The loop control statement is outside the loop body. Its i is the outer i, and nothing done to the inner i has any effect on it, so it starts at 0 and counts up to 5. At each loop iteration, the inner i is re-initialized to 10, and that's the one that gets printed.
The reason it always prints is because the inner i shadows the outer i. For the same reason the i++; inside the loop increments the inner i, not the i that's used as the for loop counter.
But the i that controls the loop gets incremented after the scope of the inner i is over and has no relation to i++; done inside the loop. It's completely independent of the inner i and thus the loop runs 5 times.

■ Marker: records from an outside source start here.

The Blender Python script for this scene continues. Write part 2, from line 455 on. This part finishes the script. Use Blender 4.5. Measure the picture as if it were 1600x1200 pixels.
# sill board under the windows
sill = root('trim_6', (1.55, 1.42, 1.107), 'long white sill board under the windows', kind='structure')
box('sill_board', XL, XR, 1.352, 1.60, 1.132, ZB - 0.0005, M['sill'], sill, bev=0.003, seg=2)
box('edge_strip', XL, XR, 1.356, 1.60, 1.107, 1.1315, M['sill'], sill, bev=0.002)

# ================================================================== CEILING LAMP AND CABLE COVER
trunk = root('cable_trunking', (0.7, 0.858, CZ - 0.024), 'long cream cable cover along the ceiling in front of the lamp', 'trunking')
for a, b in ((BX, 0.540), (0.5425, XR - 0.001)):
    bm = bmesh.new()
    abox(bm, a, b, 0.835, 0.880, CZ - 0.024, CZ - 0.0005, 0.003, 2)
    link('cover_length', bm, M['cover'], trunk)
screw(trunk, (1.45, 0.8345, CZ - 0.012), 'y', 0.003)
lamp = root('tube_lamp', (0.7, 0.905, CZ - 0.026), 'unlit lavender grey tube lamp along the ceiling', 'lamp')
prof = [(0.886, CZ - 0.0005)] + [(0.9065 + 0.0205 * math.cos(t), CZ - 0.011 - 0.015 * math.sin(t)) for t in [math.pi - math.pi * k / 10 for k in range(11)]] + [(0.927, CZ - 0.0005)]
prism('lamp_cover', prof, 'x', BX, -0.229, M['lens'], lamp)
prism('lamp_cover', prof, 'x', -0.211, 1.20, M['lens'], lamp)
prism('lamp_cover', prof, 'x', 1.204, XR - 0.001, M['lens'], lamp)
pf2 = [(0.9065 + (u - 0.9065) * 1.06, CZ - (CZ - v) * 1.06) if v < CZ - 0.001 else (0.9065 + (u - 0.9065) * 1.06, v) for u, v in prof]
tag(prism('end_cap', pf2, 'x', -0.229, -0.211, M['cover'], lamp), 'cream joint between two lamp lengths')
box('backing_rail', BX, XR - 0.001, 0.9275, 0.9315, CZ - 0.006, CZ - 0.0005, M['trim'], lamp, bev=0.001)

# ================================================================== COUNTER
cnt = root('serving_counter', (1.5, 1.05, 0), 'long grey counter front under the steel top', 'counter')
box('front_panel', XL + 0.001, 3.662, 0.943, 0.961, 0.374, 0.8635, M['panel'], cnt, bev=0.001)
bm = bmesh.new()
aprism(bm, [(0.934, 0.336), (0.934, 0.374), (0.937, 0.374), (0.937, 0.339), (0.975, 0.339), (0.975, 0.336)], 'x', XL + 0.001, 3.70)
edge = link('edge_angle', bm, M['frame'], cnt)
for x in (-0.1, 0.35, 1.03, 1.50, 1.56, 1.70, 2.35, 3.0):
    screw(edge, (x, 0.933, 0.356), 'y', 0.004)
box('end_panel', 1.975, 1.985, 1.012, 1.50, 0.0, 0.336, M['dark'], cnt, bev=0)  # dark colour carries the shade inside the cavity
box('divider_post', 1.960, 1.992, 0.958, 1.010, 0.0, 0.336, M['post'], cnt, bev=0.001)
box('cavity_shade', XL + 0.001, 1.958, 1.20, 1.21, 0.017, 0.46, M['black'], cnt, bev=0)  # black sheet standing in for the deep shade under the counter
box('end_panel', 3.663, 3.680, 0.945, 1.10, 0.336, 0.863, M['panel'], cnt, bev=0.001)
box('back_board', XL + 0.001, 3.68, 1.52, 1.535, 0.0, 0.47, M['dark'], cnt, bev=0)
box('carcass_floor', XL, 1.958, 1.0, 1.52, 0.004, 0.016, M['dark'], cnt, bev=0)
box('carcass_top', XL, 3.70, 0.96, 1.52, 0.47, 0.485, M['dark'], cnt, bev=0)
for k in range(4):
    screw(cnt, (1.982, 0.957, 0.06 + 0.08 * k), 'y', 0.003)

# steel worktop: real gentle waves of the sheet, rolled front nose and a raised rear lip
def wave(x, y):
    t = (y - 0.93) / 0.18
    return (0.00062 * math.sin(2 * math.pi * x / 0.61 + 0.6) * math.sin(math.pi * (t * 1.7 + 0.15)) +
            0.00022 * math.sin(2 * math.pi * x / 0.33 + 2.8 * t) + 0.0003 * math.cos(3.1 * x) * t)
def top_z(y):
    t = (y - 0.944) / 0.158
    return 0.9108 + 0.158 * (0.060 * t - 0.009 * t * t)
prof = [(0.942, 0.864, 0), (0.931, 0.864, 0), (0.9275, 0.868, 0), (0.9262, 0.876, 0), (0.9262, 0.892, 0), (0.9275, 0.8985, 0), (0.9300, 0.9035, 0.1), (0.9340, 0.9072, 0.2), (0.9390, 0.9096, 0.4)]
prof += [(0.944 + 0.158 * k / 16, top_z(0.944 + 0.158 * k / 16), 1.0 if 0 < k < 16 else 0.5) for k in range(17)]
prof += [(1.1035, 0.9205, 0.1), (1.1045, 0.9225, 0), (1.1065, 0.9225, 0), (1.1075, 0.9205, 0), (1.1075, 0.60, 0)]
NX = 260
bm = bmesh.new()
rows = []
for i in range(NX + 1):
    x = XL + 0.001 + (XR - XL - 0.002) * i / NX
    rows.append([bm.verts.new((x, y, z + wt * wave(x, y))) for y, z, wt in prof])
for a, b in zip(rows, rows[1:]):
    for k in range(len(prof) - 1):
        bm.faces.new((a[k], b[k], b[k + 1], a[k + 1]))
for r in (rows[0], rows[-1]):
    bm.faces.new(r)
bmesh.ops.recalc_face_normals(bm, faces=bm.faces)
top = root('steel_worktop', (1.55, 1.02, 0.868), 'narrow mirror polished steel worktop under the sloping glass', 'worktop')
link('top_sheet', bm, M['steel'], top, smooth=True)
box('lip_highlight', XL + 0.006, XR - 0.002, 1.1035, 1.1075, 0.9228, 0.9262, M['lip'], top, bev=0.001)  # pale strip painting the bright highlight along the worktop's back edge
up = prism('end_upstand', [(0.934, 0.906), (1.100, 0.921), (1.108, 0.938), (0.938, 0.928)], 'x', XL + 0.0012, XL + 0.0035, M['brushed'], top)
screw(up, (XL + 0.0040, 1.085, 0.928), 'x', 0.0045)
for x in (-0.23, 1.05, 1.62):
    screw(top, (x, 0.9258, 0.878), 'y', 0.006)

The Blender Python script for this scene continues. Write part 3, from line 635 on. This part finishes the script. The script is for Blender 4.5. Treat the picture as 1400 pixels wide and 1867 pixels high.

GCC provides an option to warn about such shadowing: -Wshadow.
Yet another answer because there is one aspect missing so far. If you change your code slightly:
#include<stdio.h>
int main(){
int i;
for(i=0;i<5;i++){
static int i=10;
printf(" %d",i);
i++;
}
return 0;
}
You will get a more "expected" result:
10 11 12 13 14
A variable inside a block stops to exist after the block (read: pair of curly braces) is left (and it is left here after every step to execute the control statements of for) ... so with your original code, you get a new inner i each time. Declaring the inner i static still doesn't change the scope (it is only visible inside the loop body), but makes the variable survive and still be available when the same block is entered again.
Yes the answer is correct.
As loop iterates 5 times and for every iteration i inside loop is set to 10 and outer one is overshadowed by inner one. After i=10 its value is printed therefore 5 times 10 is output.